Présentation
Christine Ollier, Matt Wilson
This place called home
A l’instar des carnets de voyages de l’anglais Bruce Chatwin qui nous ont livré une vision incroyablement sensible et humaniste d’un monde aujourd’hui à jamais perdu, l’errance photographique de Matt Wilson, lui aussi globe-trotter anglo-saxon, produit par fois quelques images des différents pays qu’il parcourt sans à priori, et selon l’humeur et les rencontres.
A ses débuts, il a photographié un peu partout en Europe, à commencer par son pays natal l’Angleterre, mais aussi en France, pays avec lequel il a des affinités, sans omettre les pays de l’Est où il retourne fréquemment entre deux séjours plus exotiques à Cuba.
Plus récemment, Wilson a fini par désirer parcourir un vaste continent: les Etats-Unis où il habite depuis un quinzaine d’années. Il a pu craindre de toucher à ce territoire-là , tant les photographes américains s’en sont magnifiquement chargés, mais là encore son travail échappe aux icônes préétablies. Son étonnante vision délivre des instantanés de paysages et d’hommes brûlés par un soleil brutal, finissant parfois par se coucher sur cette rude contrée. L’errance de Matt Wilson voisine plutôt celles de Wim Wenders ou de Jim Jarmusch que celles de William Eggleston ou de Stephen Shore. Il s’écarte de la new topography en conférant une aura pittoresque, voire cinématographique, à des scènes ordinaires: maisons décaties, vieilles américaines abandonnées, paysans burinés asséchant une bière, panneaux style Far West gisant déglingués dans les herbes hautes…

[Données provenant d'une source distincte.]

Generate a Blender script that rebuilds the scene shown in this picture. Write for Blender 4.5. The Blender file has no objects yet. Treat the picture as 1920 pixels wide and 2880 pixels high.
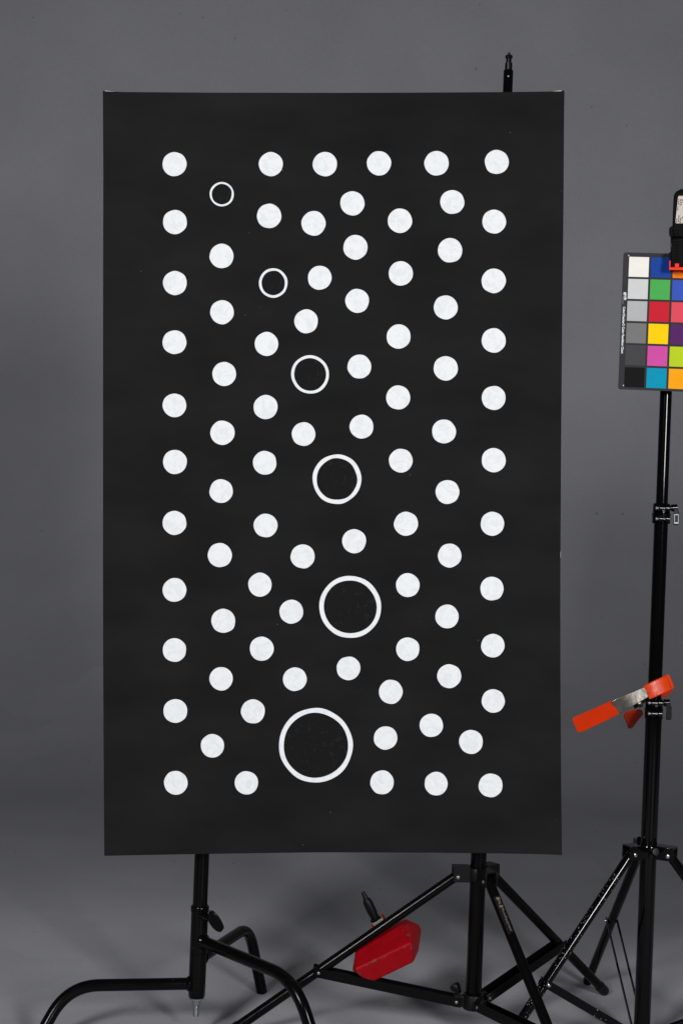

Peu nombreuses certes, mais si particulières, ces photographies modestes, voire anodines, dans leur sujet sont, de plus, présentées — à l’encontre des tendances actuelles de la photographie contemporaine —, dans de si petites dimensions que nous sommes obligés de nous arrêter pour les scruter de plus près. L’image est, la plupart du temps, quelque peu endommagée à cause des films parfois hors d’usage que l’artiste utilise.
Le résultat visuel est opalescent avec un grain très présent et une lumière décadente provoquant des zones d’ombres intimistes dans les scènes nocturnes ou un rendu charbonneux et embrumé dans les paysages diurnes. Cette technique de prise de vue «aléatoire», qui intègre l’accidentel à la vision photographique, fonde le langage de Matt Wilson.
Tout ceci finit par nous troubler la vue pour, petit à petit, nous aimanter et nous faire basculer dans un univers poétique et hors du temps. Au fur et à mesure, cette écriture structure l’ensemble par une trame visuelle, vaguement narrative, qui nous mène dans des contrées fictionnelles à la limite d’un rêve éveillé.»